LA LEGGE DI STABILITÀ E LA RISSA QUOTIDIANA

Una pizza e una birra hanno il sapore agrodolce della stabilità. Il governo Letta-Alfano va. L’Italia un po’ meno. La Grande Manovra – che, secondo la vulgata benevola, non impone tasse ma restituisce soldi ai contribuenti – è tutta in quella cifra simbolica: 14 euro al mese in più in busta paga per tre milioni e mezzo di lavoratori; 10 euro soltanto per altri quattro milioni di dipendenti.

Una pizza e una birra, forse. Ma senza l’amaro ché quello ti prende al fegato. Ci consola Barack Obama da Washington: «L’Italia sta andando nella giusta direzione», dice lodando il premier in visita alla Casa Bianca. Lo spread conferma attestandosi a 235 punti. I mercati per ora non si lasciano turbare dalle minacce di sciopero generale agitate dalla segretaria della Cgil Susanna Camusso.

Già, lo sciopero: coazione a ripetere di una protesta fuori tempo massimo; come se bastasse bloccare per un giorno il paese per rimettere in moto l’economia. Che invece si inceppa nell’omonimo ministero che dovrebbe curarne il sostegno: il viceministro Stefano Fassina forse si dimette, forse no. E’ come il suo partito, il Pd, di lotta e di governo a giorni alterni.

Così la legge di stabilità imbocca la via irta di insidie dell’esame del Parlamento. Napolitano dal Colle sorveglia. I provvedimenti in cantiere non piacciono né alle organizzazioni dei lavoratori né a quelle degli imprenditori. Né tantomeno a Berlusconi al quale interessa unicamente tenersi stretto quanto più a lungo è possibile il seggio senatoriale. Il capo dello Stato si appella al senso di responsabilità e difende la manovra affinché più che il coraggio di scelte radicali prevalga la prudenza nel tener sotto controllo i conti pubblici.

D’altra parte lo stato di necessità su cui si fonda questo strano governo difficilmente produrrà qualcosa di innovativo nelle strutture economiche da riformare. Larghe intese, ristrette vedute. Ciascuno dei partiti che sostengono l’alleanza gioca più parti in commedia.

I democratici sono alle prese con una feroce campagna congressuale stoltamente convinti che, cambiando un segretario, potranno vincere le elezioni prossime venture senza mai fare i conti con il recente disastro. Nel centrodestra il regolamento di conti si consuma fin dentro la residenza romana del Grande Decaduto: ministeriali, sfascisti, duduisti (dal nome del cagnolino Dudù caro alla fascinosa fidanzata del Cavaliere, Francesca Pascale) in lotta feroce per l’eredità politica di Silvio Berlusconi.

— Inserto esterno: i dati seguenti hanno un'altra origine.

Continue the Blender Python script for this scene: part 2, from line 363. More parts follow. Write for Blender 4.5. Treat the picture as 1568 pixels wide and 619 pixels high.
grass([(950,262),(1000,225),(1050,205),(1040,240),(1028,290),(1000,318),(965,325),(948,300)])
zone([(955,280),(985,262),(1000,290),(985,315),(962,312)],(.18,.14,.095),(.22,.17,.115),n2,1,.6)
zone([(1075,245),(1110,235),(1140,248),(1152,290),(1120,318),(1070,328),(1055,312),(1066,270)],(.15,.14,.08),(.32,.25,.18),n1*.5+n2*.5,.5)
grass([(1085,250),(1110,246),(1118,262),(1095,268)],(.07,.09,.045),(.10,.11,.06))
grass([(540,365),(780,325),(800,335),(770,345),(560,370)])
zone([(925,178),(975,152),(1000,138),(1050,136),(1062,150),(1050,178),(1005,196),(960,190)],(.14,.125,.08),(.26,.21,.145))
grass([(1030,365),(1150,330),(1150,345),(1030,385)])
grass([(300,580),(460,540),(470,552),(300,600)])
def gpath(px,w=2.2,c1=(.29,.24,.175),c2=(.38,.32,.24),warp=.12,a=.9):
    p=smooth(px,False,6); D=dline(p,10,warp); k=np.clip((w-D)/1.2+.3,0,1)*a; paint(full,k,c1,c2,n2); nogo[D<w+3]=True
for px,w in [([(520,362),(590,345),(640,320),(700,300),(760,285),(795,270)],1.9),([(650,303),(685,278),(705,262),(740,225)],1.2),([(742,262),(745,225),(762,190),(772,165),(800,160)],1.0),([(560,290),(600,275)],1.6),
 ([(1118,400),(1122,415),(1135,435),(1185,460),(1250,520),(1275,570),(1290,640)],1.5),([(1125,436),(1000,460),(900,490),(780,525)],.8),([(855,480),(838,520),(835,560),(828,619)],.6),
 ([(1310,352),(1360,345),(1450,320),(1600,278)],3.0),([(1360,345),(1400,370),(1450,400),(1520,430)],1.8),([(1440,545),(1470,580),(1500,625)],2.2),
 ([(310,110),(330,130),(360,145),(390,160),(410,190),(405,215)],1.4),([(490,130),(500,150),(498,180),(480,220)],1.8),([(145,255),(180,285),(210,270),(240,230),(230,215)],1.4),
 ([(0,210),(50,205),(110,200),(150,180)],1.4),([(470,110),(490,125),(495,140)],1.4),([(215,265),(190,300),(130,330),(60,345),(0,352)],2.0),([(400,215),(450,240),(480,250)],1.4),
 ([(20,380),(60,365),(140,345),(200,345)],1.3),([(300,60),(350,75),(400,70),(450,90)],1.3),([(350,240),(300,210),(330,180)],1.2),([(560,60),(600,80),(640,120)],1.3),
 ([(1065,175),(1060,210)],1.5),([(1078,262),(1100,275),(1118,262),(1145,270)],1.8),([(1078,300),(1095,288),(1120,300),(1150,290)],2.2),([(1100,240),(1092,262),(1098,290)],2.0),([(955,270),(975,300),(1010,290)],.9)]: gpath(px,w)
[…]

Come se non bastasse, persino la forza più piccola della maggioranza litigiosa – quella Scelta Civica inventata di sana pianta da Mario Monti – ha trovato il modo di far parlare di sé. Defenestrando il fondatore. Ultimo a implodere tra i troppi partitini personali a dimostrazione che anche una risorsa morale e intellettuale della nazione – Mario Monti lo è stato – finisce delegittimata quando pratica una politica politicante che non gli appartiene: da senatore a vita a isolato a vita, il passo è breve. Che dubbio c’è; se si va a mettere nelle mani di Casini, Pierfurby se lo cucina.

Nella rissa quotidiana che va in scena giorno dopo giorno da Montecitorio a Palazzo Madama, con rituale stanchezza, si perdono di vista gli obiettivi concreti, quelli che stanno a cuore agli italiani. Così, se è vero come dicono i sondaggi, che gli elettori tutto sommato preferiscono tenersi questo governo così com’è piuttosto che affrontare nuove e confuse votazioni (con la stessa legge porcata), è anche vero che la stabilità di per se stessa non è garanzia di un buon governo.

Lo abbiamo già visto: gli anni di Berlusconi hanno infatti coinciso con una stabile stagnazione. Pertanto se mai la ripresa davvero incrocerà l’Italia, non sarà con l’inerzia che la ravviveremo. Ecco. Incomincia un nuovo autunno delle nostre incertezze.